Just hard enough, it turned out, to outlast the Knicks, 115-105. Bryant, playing with a twice-cracked finger that he admits has cost him some courage to get hacked in the lane, said there was no use trying for 61 points like the last time here, considering his team’s 10-6 record in its last 16 games.
“I don’t think the way we’re playing we’re ready for that,” he said. “Pau [Gasol] has to get going, Andrew [Bynum] has to get going. We have to find a rhythm.”
This was after Bryant took 24 shots to score 27 points, spending much of the night choking his team’s chances to win as comfortably as they have become accustomed.
Or, as Ron Artest says, too accustomed.
“I don’t know how we’re in first place, we haven’t played a full 48-minute game the whole season,” Artest said.
“It’s too easy for us, we coast and win by 20. Play against a better team, you see the 10 losses.”

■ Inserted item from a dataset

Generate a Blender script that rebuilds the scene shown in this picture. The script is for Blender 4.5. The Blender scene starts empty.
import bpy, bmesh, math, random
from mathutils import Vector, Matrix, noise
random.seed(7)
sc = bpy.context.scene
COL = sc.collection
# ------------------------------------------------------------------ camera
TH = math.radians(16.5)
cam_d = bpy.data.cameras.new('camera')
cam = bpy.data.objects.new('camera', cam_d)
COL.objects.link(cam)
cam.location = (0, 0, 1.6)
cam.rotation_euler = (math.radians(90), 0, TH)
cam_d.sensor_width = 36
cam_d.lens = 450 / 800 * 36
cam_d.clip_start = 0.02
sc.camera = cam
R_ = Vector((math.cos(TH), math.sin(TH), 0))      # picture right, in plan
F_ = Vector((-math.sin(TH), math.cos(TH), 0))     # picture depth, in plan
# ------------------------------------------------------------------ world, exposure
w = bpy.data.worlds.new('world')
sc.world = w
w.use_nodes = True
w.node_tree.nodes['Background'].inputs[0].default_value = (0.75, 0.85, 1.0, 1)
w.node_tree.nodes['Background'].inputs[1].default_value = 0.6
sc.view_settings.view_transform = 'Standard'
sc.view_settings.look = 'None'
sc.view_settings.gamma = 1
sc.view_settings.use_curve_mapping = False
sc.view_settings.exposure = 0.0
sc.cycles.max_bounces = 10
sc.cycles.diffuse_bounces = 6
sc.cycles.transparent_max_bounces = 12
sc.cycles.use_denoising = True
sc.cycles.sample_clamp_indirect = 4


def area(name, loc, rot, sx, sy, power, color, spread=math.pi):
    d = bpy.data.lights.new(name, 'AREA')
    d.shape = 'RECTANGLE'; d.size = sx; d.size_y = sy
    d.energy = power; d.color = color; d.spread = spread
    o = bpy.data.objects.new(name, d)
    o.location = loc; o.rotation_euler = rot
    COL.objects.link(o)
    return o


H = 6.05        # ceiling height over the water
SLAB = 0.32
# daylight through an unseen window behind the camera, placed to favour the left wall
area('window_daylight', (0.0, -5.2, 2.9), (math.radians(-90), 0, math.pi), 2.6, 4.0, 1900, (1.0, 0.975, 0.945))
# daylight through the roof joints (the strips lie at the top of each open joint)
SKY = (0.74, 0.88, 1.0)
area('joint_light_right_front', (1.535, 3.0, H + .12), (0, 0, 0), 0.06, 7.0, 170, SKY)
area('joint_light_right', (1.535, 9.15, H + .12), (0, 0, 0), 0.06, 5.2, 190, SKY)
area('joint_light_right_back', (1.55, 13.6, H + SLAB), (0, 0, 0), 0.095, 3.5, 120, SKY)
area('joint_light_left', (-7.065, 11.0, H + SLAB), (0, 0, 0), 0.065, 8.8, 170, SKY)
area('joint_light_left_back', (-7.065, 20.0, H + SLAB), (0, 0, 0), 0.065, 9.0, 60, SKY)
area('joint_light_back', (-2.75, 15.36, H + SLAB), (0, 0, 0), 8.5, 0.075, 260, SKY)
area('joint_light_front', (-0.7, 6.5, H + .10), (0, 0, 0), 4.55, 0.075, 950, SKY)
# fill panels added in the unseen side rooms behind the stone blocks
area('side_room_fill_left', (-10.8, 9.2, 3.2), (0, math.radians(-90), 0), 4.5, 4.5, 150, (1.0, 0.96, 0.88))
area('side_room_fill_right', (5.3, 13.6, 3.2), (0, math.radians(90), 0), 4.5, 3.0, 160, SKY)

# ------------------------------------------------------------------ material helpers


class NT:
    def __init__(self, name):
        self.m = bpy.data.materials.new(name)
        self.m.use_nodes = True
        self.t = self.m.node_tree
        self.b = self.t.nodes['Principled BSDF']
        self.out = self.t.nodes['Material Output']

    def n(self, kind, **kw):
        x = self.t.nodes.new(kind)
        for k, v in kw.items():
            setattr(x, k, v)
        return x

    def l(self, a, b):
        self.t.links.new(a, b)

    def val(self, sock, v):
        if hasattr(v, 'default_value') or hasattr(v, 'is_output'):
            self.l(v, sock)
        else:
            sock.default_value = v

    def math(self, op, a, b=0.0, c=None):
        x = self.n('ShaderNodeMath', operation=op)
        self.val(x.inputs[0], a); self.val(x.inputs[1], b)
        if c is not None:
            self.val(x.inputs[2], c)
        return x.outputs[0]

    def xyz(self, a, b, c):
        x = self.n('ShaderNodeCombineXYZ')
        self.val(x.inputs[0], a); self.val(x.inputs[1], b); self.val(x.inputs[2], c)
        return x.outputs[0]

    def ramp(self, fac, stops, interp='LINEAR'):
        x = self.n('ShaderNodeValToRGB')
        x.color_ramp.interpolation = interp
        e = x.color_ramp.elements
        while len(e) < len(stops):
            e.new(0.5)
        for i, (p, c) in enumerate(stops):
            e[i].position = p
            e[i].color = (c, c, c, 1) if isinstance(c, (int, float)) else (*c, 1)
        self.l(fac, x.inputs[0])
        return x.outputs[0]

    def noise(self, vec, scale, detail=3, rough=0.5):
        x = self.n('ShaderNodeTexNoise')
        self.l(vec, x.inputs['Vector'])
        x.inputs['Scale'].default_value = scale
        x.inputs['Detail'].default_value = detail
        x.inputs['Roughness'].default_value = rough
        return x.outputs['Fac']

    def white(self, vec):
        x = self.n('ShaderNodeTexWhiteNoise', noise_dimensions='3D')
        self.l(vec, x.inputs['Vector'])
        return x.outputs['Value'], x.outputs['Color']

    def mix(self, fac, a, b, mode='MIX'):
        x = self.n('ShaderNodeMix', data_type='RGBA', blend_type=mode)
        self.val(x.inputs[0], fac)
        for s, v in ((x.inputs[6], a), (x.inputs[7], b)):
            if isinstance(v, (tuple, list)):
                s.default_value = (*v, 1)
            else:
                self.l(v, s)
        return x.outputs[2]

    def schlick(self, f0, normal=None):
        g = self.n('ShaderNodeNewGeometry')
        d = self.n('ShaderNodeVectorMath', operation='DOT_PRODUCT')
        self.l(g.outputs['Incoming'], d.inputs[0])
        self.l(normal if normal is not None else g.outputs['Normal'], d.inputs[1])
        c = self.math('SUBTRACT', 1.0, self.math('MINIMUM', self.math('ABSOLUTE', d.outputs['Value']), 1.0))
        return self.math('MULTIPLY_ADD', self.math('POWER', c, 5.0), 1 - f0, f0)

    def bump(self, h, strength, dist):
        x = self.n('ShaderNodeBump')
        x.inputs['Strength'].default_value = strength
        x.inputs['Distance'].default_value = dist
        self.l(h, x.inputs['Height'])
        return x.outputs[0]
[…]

No. 11 seemed at least remotely possible until the Lakers started to lob more balls to Gasol, enabling the guy angrily threatened by the star with a loss of breathing to provide the breathing room.
“Pau is too nice, not that I’m a [jerk],” Bryant said. “He’s so intelligent he thinks too much and I told him that.
“In the fourth quarter he put his head down and went to work.”
Gasol, too big for David Lee, finished with 20 points and eight rebounds. The Knicks extraordinary ball maintenance — just six turnovers — proved for naught, not that Jackson thought his bigger team did much more than play down to an overmatched opponent.
“I wasn’t that impressed,” Jackson said. “[We] played to the level of the game, didn’t push themselves and gave up easy baskets.”
Meanwhile, the champions aren’t getting many from Bryant, who needed 31 shots to score 31 in Cleveland and says taking time off to heal would be pointless.
“If I hit it, it’s not going to break anymore, just going to be sore,” he said. “The healing is still the same as if I sat out.
“I just love to play, can’t get enough of the game.”
In Cleveland he had had enough of the softness, which is where Artest is supposed to come in and probably still will.
But a look in the mirror by No. 24 might be instructional, too, Bryant’s 10-time NBA championship coach says.
“He shouldn’t have taken all those shots at the end of the game, should have thrown the ball back inside,” said Jackson.
Thus does the Lakers’ dirty laundry hang outside. You think it’s easy being 33-10?